• _Task description_
Return only the lines from the top of the data down to the one that holds "W.node_tree.links.new(sky.outputs['Color'], bg.inputs['Color'])", both included, without any pictures.

• _Dataset section_
* * *

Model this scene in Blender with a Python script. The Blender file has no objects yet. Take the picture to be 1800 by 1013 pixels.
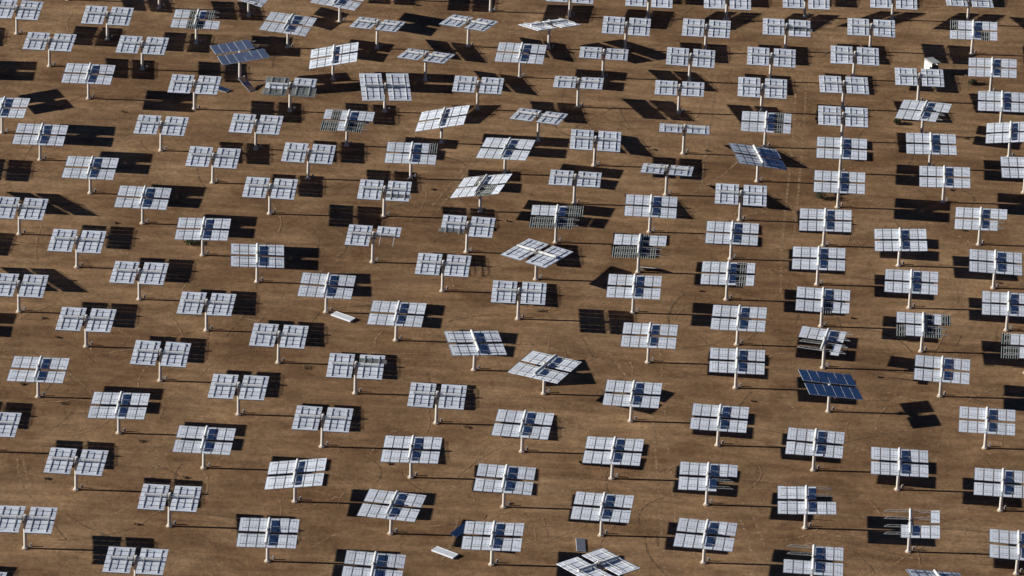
import bpy, bmesh, math, random
from mathutils import Vector, Matrix
random.seed(7)
D2R = math.radians
# ---------------------------------------------------------------- camera, sky, sun
CAM = {'f': 8643.26, 'pitch': 25.6208, 'roll': 2.4155, 'yaw': -0.8741, 'h': 275.599}
SUN_AZ, SUN_EL = 2.174, 18.139
S = bpy.context.scene
C = S.collection
cd = bpy.data.cameras.new("camera")
cd.sensor_width = 36.0
cd.lens = CAM['f'] / 1800.0 * 36.0
cd.clip_start = 5.0
cd.clip_end = 20000.0
cam = bpy.data.objects.new("camera", cd)
C.objects.link(cam)
_p, _y, _r = D2R(CAM['pitch']), D2R(CAM['yaw']), D2R(CAM['roll'])
_fw = Vector((math.sin(_y) * math.cos(_p), math.cos(_y) * math.cos(_p), -math.sin(_p)))
_rt = Vector((math.cos(_y), -math.sin(_y), 0))
_up = _rt.cross(_fw)
_r2 = _rt * math.cos(_r) + _up * math.sin(_r)
_u2 = _up * math.cos(_r) - _rt * math.sin(_r)
_m = Matrix((_r2, _u2, -_fw)).transposed().to_4x4()
_m.translation = Vector((0, 0, CAM['h']))
cam.matrix_world = _m
S.camera = cam

W = bpy.data.worlds.new("World")
S.world = W
W.use_nodes = True
sky = W.node_tree.nodes.new('ShaderNodeTexSky')
sky.sky_type = 'NISHITA'
sky.sun_disc = False
sky.sun_elevation = D2R(SUN_EL)
sky.sun_rotation = D2R(-90 - SUN_AZ)
sky.dust_density = 0.0
sky.air_density = 0.32
sky.ozone_density = 5.0
bg = W.node_tree.nodes['Background']
bg.inputs['Strength'].default_value = 0.05
W.node_tree.links.new(sky.outputs['Color'], bg.inputs['Color'])

sd = bpy.data.lights.new("sun", 'SUN')
sd.energy = 5.0
sd.angle = D2R(0.5)
sd.color = (1.0, 0.93, 0.84)
sun = bpy.data.objects.new("sun", sd)
C.objects.link(sun)
_s = Vector((math.cos(D2R(SUN_EL)) * math.cos(D2R(SUN_AZ)), math.cos(D2R(SUN_EL)) * math.sin(D2R(SUN_AZ)), -math.sin(D2R(SUN_EL))))
sun.rotation_euler = _s.to_track_quat('-Z', 'Y').to_euler()
sun.location = (0, 500, 100)

S.view_settings.view_transform = 'Standard'
S.view_settings.look = 'None'
S.view_settings.exposure = 0.5
S.view_settings.gamma = 1.0
S.view_settings.use_curve_mapping = False
S.render.engine = 'CYCLES'
S.cycles.max_bounces = 5


def unproj(x, y, z=0.0):
    """Point on height z seen at pixel (x, y) of the 1800 x 1013 photograph: used to survey where things stand."""
    d = _fw * CAM['f'] + _r2 * (x - 900) - _u2 * (y - 506.5)
    t = (z - CAM['h']) / d.z
    return Vector((0, 0, CAM['h'])) + d * t


# ---------------------------------------------------------------- materials
def nodes(name):
    m = bpy.data.materials.new(name)
    m.use_nodes = True
    nt = m.node_tree
    return m, nt, nt.nodes['Principled BSDF']


def paint(name, col, rough=0.5, var=0.06, dirt=0.12, dcol=(0.45, 0.33, 0.2), scale=1.3, metal=0.0):
    m, nt, b = nodes(name)
    N, L = nt.nodes, nt.links
    tc = N.new('ShaderNodeTexCoord')
    oi = N.new('ShaderNodeObjectInfo')
    ns = N.new('ShaderNodeTexNoise')
    ns.inputs['Scale'].default_value = scale
    ns.inputs['Detail'].default_value = 6
    add = N.new('ShaderNodeVectorMath')
    add.operation = 'ADD'
    mul = N.new('ShaderNodeMath')
    mul.operation = 'MULTIPLY'
    mul.inputs[1].default_value = 57.0
    L.new(oi.outputs['Random'], mul.inputs[0])
    L.new(tc.outputs['Object'], add.inputs[0])
    L.new(mul.outputs[0], add.inputs[1])
    L.new(add.outputs[0], ns.inputs['Vector'])
    rmp = N.new('ShaderNodeValToRGB')
    rmp.color_ramp.elements[0].position = 0.5
    rmp.color_ramp.elements[0].color = (0, 0, 0, 1)
    rmp.color_ramp.elements[1].position = 0.75
    rmp.color_ramp.elements[1].color = (1, 1, 1, 1)
    L.new(ns.outputs['Fac'], rmp.inputs['Fac'])
    hv = N.new('ShaderNodeHueSaturation')
    hv.inputs['Color'].default_value = (*col, 1)
    mr = N.new('ShaderNodeMapRange')
    mr.inputs['To Min'].default_value = 1 - var
    mr.inputs['To Max'].default_value = 1 + var
    L.new(oi.outputs['Random'], mr.inputs['Value'])
    L.new(mr.outputs[0], hv.inputs['Value'])
    mx = N.new('ShaderNodeMix')
    mx.data_type = 'RGBA'
    dm = N.new('ShaderNodeMath')
    dm.operation = 'MULTIPLY'
    dm.inputs[1].default_value = dirt
    L.new(rmp.outputs['Color'], dm.inputs[0])
    L.new(dm.outputs[0], mx.inputs['Factor'])
    L.new(hv.outputs['Color'], mx.inputs[6])
    mx.inputs[7].default_value = (*dcol, 1)
    L.new(mx.outputs[2], b.inputs['Base Color'])
    b.inputs['Roughness'].default_value = rough
    b.inputs['Metallic'].default_value = metal
    return m


M_BACK = paint('white_painted_steel_back', (0.685, 0.75, 0.845), 0.6, 0.085, 0.12, (0.52, 0.50, 0.46), 0.9)
M_RIM = paint('white_rim', (0.78, 0.78, 0.77), 0.5, 0.03, 0.1)
M_POST = paint('cream_painted_pedestal', (0.58, 0.555, 0.51), 0.85, 0.08, 0.35, (0.45, 0.33, 0.22), 2.0)
M_RUST = paint('rust_streaked_pedestal', (0.62, 0.42, 0.27), 0.7, 0.02, 0.85, (0.36, 0.15, 0.05), 1.6)
M_TUBE = paint('white_tube_paint', (0.62, 0.64, 0.63), 0.85, 0.04, 0.1, (0.5, 0.4, 0.28), 2.0)
M_TRUSS = paint('galvanised_truss', (0.48, 0.50, 0.50), 0.85, 0.05, 0.25, (0.35, 0.3, 0.25), 3.0)
M_DRIVE = paint('weathered_drive_paint', (0.30, 0.29, 0.28), 0.6, 0.1, 0.5, (0.22, 0.13, 0.08), 5.0)
M_CAPW = paint('drive_cover_white', (0.72, 0.71, 0.68), 0.5, 0.04, 0.2)
M_CONC = paint('concrete_footing', (0.42, 0.33, 0.24), 0.9, 0.06, 0.4, (0.35, 0.25, 0.16), 3.0)
M_DARK = paint('dark_mirror_backing', (0.022, 0.034, 0.036), 0.6, 0.15, 0.5, (0.06, 0.065, 0.06), 2.5)
M_DARK.node_tree.nodes['Principled BSDF'].inputs['Specular IOR Level'].default_value = 0.05
M_STRING = paint('pale_grey_stringer', (0.66, 0.70, 0.66), 0.8, 0.06, 0.3, (0.30, 0.28, 0.22), 4.0)
M_GAPSHADE = paint('painted_gap_shade', (0.13, 0.15, 0.19), 0.7, 0.1, 0.3, (0.2, 0.18, 0.15), 3.0)  # dark colour imitating the shade in the gaps between facets
M_SHED = paint('shed_wall_paint', (0.72, 0.70, 0.66), 0.7, 0.0, 0.15)
M_SHEDROOF = paint('shed_roof_sheet', (0.52, 0.56, 0.54), 0.6, 0.0, 0.2)
M_SHEDDARK = paint('shed_inside', (0.07, 0.06, 0.06), 0.8, 0.0, 0.2)
M_TWIG = paint('shrub_twig', (0.12, 0.085, 0.05), 0.9, 0.1, 0.3)


def mirror_mat():
    m, nt, b = nodes('mirror_glass')
    b.inputs['Base Color'].default_value = (0.80, 0.76, 0.74, 1)
    b.inputs['Metallic'].default_value = 1.0
    b.inputs['Roughness'].default_value = 0.06
    N, L = nt.nodes, nt.links
    tc = N.new('ShaderNodeTexCoord')
    ns = N.new('ShaderNodeTexNoise')
    ns.inputs['Scale'].default_value = 1.2
    ns.inputs['Detail'].default_value = 5
    L.new(tc.outputs['Object'], ns.inputs['Vector'])
    mr = N.new('ShaderNodeMapRange')
    mr.inputs['To Min'].default_value = 0.04
    mr.inputs['To Max'].default_value = 0.22
    L.new(ns.outputs['Fac'], mr.inputs['Value'])
    L.new(mr.outputs[0], b.inputs['Roughness'])
    return m


M_MIR = mirror_mat()


M_DUSTY = paint('dusty_mirror_glass', (0.36, 0.42, 0.50), 0.35, 0.1, 0.5, (0.30, 0.27, 0.22), 1.5, 0.6)


M_STREAKY = paint('streaky_mirror_glass', (0.58, 0.68, 0.82), 0.22, 0.12, 0.6, (0.40, 0.40, 0.38), 1.2, 0.88)


def foliage_mat(name, col):
    m, nt, b = nodes(name)
    N, L = nt.nodes, nt.links
    tc = N.new('ShaderNodeTexCoord')
    ns = N.new('ShaderNodeTexNoise')
    ns.inputs['Scale'].default_value = 6
    L.new(tc.outputs['Object'], ns.inputs['Vector'])
    r = N.new('ShaderNodeValToRGB')
    r.color_ramp.elements[0].color = (col[0] * .5, col[1] * .5, col[2] * .5, 1)
    r.color_ramp.elements[1].color = (col[0] * 1.5, col[1] * 1.5, col[2] * 1.5, 1)
    L.new(ns.outputs['Fac'], r.inputs['Fac'])
    L.new(r.outputs['Color'], b.inputs['Base Color'])
    b.inputs['Roughness'].default_value = 0.8
    return m


M_LEAF = foliage_mat('dull_green_leaves', (0.055, 0.065, 0.028))
M_DRY = foliage_mat('dry_brown_tufts', (0.10, 0.07, 0.035))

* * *

• _Response to the task_
Model this scene in Blender with a Python script. The Blender file has no objects yet. Take the picture to be 1800 by 1013 pixels.
import bpy, bmesh, math, random
from mathutils import Vector, Matrix
random.seed(7)
D2R = math.radians
# ---------------------------------------------------------------- camera, sky, sun
CAM = {'f': 8643.26, 'pitch': 25.6208, 'roll': 2.4155, 'yaw': -0.8741, 'h': 275.599}
SUN_AZ, SUN_EL = 2.174, 18.139
S = bpy.context.scene
C = S.collection
cd = bpy.data.cameras.new("camera")
cd.sensor_width = 36.0
cd.lens = CAM['f'] / 1800.0 * 36.0
cd.clip_start = 5.0
cd.clip_end = 20000.0
cam = bpy.data.objects.new("camera", cd)
C.objects.link(cam)
_p, _y, _r = D2R(CAM['pitch']), D2R(CAM['yaw']), D2R(CAM['roll'])
_fw = Vector((math.sin(_y) * math.cos(_p), math.cos(_y) * math.cos(_p), -math.sin(_p)))
_rt = Vector((math.cos(_y), -math.sin(_y), 0))
_up = _rt.cross(_fw)
_r2 = _rt * math.cos(_r) + _up * math.sin(_r)
_u2 = _up * math.cos(_r) - _rt * math.sin(_r)
_m = Matrix((_r2, _u2, -_fw)).transposed().to_4x4()
_m.translation = Vector((0, 0, CAM['h']))
cam.matrix_world = _m
S.camera = cam

W = bpy.data.worlds.new("World")
S.world = W
W.use_nodes = True
sky = W.node_tree.nodes.new('ShaderNodeTexSky')
sky.sky_type = 'NISHITA'
sky.sun_disc = False
sky.sun_elevation = D2R(SUN_EL)
sky.sun_rotation = D2R(-90 - SUN_AZ)
sky.dust_density = 0.0
sky.air_density = 0.32
sky.ozone_density = 5.0
bg = W.node_tree.nodes['Background']
bg.inputs['Strength'].default_value = 0.05
W.node_tree.links.new(sky.outputs['Color'], bg.inputs['Color'])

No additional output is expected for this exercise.